◆ **Given task**:
Make an exact copy of the lines, leaving the pictures out.

____

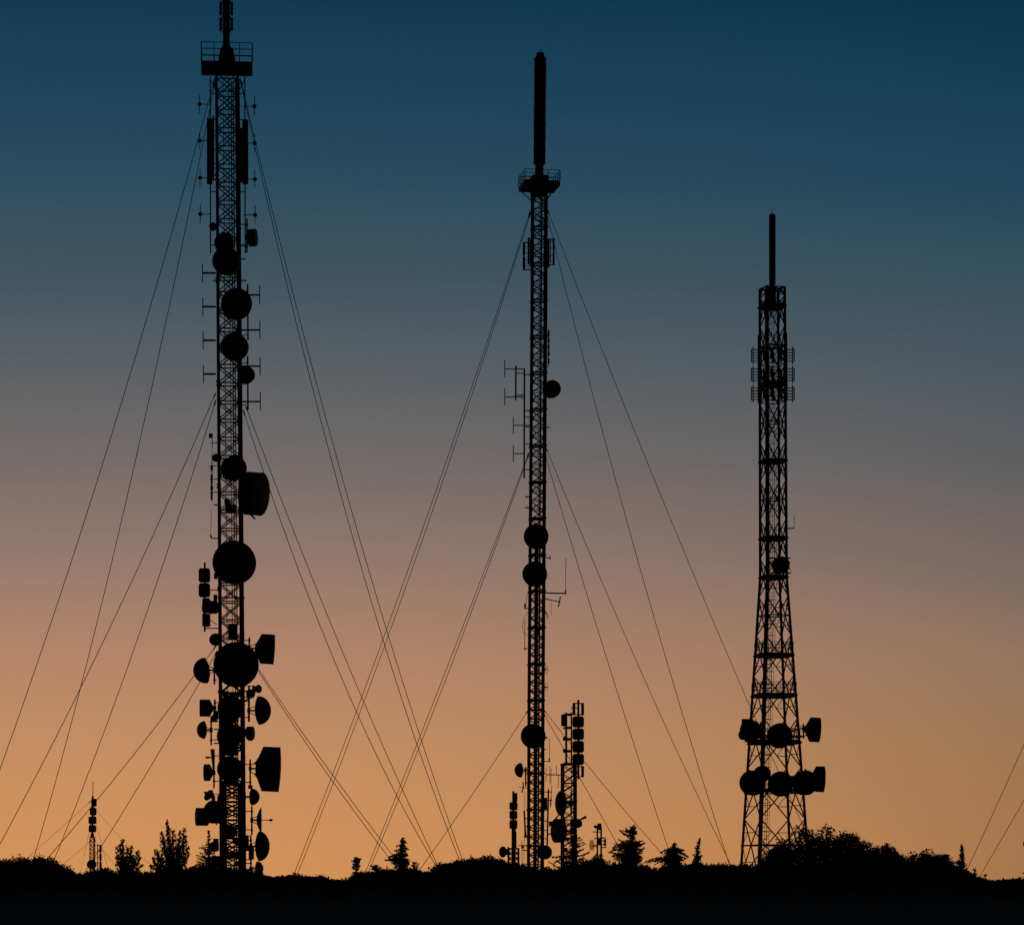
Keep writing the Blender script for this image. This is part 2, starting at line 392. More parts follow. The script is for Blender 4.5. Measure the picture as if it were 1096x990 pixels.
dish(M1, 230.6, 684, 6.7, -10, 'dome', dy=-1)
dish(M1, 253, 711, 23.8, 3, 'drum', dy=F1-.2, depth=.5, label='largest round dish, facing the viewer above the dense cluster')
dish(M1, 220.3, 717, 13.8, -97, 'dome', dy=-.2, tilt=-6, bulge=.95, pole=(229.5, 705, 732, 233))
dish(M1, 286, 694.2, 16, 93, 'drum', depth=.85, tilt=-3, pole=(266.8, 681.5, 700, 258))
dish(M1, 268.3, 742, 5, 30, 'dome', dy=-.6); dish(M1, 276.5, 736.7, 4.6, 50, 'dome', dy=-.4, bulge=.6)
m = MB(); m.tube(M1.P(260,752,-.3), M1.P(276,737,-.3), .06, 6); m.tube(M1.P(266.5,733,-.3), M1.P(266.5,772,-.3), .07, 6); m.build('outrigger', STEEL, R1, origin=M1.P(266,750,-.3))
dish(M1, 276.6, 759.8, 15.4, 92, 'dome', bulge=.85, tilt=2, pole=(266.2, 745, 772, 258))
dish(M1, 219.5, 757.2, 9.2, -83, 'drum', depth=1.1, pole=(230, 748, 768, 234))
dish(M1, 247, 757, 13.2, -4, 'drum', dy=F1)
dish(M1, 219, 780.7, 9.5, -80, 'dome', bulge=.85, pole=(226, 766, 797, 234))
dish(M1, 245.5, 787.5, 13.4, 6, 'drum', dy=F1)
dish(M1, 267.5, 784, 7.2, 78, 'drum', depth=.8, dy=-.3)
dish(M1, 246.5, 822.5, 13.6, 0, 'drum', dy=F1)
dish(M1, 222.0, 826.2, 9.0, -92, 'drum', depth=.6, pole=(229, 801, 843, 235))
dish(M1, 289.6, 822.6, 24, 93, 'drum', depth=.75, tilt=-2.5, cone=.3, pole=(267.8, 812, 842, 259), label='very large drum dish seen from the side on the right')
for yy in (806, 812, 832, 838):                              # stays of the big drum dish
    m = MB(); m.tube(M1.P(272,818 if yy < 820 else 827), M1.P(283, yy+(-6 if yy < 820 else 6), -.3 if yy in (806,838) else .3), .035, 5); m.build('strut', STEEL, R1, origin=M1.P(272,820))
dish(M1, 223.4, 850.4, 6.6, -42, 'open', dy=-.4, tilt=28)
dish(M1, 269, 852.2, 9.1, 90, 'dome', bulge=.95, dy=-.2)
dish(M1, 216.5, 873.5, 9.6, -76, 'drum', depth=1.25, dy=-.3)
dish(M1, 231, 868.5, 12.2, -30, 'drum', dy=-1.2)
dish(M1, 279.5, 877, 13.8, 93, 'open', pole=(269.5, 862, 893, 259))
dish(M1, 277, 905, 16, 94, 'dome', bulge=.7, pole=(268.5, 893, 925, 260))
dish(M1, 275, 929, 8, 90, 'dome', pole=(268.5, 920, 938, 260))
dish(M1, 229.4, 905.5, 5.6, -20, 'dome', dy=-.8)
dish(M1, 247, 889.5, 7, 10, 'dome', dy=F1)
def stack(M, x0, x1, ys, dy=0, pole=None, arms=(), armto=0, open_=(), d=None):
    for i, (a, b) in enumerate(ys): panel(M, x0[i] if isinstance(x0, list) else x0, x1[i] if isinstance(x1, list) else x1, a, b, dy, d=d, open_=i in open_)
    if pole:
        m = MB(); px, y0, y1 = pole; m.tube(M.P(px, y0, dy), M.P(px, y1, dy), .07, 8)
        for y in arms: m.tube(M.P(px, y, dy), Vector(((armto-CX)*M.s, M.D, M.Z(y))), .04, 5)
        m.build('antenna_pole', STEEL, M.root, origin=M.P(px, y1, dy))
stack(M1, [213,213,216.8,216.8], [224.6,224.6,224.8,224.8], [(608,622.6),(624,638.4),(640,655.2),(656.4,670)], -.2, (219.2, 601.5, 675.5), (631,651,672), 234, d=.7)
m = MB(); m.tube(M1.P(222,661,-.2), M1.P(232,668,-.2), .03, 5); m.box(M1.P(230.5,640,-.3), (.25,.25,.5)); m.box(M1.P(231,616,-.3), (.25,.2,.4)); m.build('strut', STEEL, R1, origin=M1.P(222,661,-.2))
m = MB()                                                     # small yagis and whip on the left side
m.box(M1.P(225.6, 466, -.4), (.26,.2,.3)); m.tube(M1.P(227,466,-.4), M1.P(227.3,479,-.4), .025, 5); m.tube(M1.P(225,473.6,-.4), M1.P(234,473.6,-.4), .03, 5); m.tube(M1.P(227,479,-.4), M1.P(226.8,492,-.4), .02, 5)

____

◆ **Solution to the exercise**:
Keep writing the Blender script for this image. This is part 2, starting at line 392. More parts follow. The script is for Blender 4.5. Measure the picture as if it were 1096x990 pixels.
dish(M1, 230.6, 684, 6.7, -10, 'dome', dy=-1)
dish(M1, 253, 711, 23.8, 3, 'drum', dy=F1-.2, depth=.5, label='largest round dish, facing the viewer above the dense cluster')
dish(M1, 220.3, 717, 13.8, -97, 'dome', dy=-.2, tilt=-6, bulge=.95, pole=(229.5, 705, 732, 233))
dish(M1, 286, 694.2, 16, 93, 'drum', depth=.85, tilt=-3, pole=(266.8, 681.5, 700, 258))
dish(M1, 268.3, 742, 5, 30, 'dome', dy=-.6); dish(M1, 276.5, 736.7, 4.6, 50, 'dome', dy=-.4, bulge=.6)
m = MB(); m.tube(M1.P(260,752,-.3), M1.P(276,737,-.3), .06, 6); m.tube(M1.P(266.5,733,-.3), M1.P(266.5,772,-.3), .07, 6); m.build('outrigger', STEEL, R1, origin=M1.P(266,750,-.3))
dish(M1, 276.6, 759.8, 15.4, 92, 'dome', bulge=.85, tilt=2, pole=(266.2, 745, 772, 258))
dish(M1, 219.5, 757.2, 9.2, -83, 'drum', depth=1.1, pole=(230, 748, 768, 234))
dish(M1, 247, 757, 13.2, -4, 'drum', dy=F1)
dish(M1, 219, 780.7, 9.5, -80, 'dome', bulge=.85, pole=(226, 766, 797, 234))
dish(M1, 245.5, 787.5, 13.4, 6, 'drum', dy=F1)
dish(M1, 267.5, 784, 7.2, 78, 'drum', depth=.8, dy=-.3)
dish(M1, 246.5, 822.5, 13.6, 0, 'drum', dy=F1)
dish(M1, 222.0, 826.2, 9.0, -92, 'drum', depth=.6, pole=(229, 801, 843, 235))
dish(M1, 289.6, 822.6, 24, 93, 'drum', depth=.75, tilt=-2.5, cone=.3, pole=(267.8, 812, 842, 259), label='very large drum dish seen from the side on the right')
for yy in (806, 812, 832, 838):                              # stays of the big drum dish
    m = MB(); m.tube(M1.P(272,818 if yy < 820 else 827), M1.P(283, yy+(-6 if yy < 820 else 6), -.3 if yy in (806,838) else .3), .035, 5); m.build('strut', STEEL, R1, origin=M1.P(272,820))
dish(M1, 223.4, 850.4, 6.6, -42, 'open', dy=-.4, tilt=28)
dish(M1, 269, 852.2, 9.1, 90, 'dome', bulge=.95, dy=-.2)
dish(M1, 216.5, 873.5, 9.6, -76, 'drum', depth=1.25, dy=-.3)
dish(M1, 231, 868.5, 12.2, -30, 'drum', dy=-1.2)
dish(M1, 279.5, 877, 13.8, 93, 'open', pole=(269.5, 862, 893, 259))
dish(M1, 277, 905, 16, 94, 'dome', bulge=.7, pole=(268.5, 893, 925, 260))
dish(M1, 275, 929, 8, 90, 'dome', pole=(268.5, 920, 938, 260))
dish(M1, 229.4, 905.5, 5.6, -20, 'dome', dy=-.8)
dish(M1, 247, 889.5, 7, 10, 'dome', dy=F1)
def stack(M, x0, x1, ys, dy=0, pole=None, arms=(), armto=0, open_=(), d=None):
    for i, (a, b) in enumerate(ys): panel(M, x0[i] if isinstance(x0, list) else x0, x1[i] if isinstance(x1, list) else x1, a, b, dy, d=d, open_=i in open_)
    if pole:
        m = MB(); px, y0, y1 = pole; m.tube(M.P(px, y0, dy), M.P(px, y1, dy), .07, 8)
        for y in arms: m.tube(M.P(px, y, dy), Vector(((armto-CX)*M.s, M.D, M.Z(y))), .04, 5)
        m.build('antenna_pole', STEEL, M.root, origin=M.P(px, y1, dy))
stack(M1, [213,213,216.8,216.8], [224.6,224.6,224.8,224.8], [(608,622.6),(624,638.4),(640,655.2),(656.4,670)], -.2, (219.2, 601.5, 675.5), (631,651,672), 234, d=.7)
m = MB(); m.tube(M1.P(222,661,-.2), M1.P(232,668,-.2), .03, 5); m.box(M1.P(230.5,640,-.3), (.25,.25,.5)); m.box(M1.P(231,616,-.3), (.25,.2,.4)); m.build('strut', STEEL, R1, origin=M1.P(222,661,-.2))
m = MB()                                                     # small yagis and whip on the left side
m.box(M1.P(225.6, 466, -.4), (.26,.2,.3)); m.tube(M1.P(227,466,-.4), M1.P(227.3,479,-.4), .025, 5); m.tube(M1.P(225,473.6,-.4), M1.P(234,473.6,-.4), .03, 5); m.tube(M1.P(227,479,-.4), M1.P(226.8,492,-.4), .02, 5)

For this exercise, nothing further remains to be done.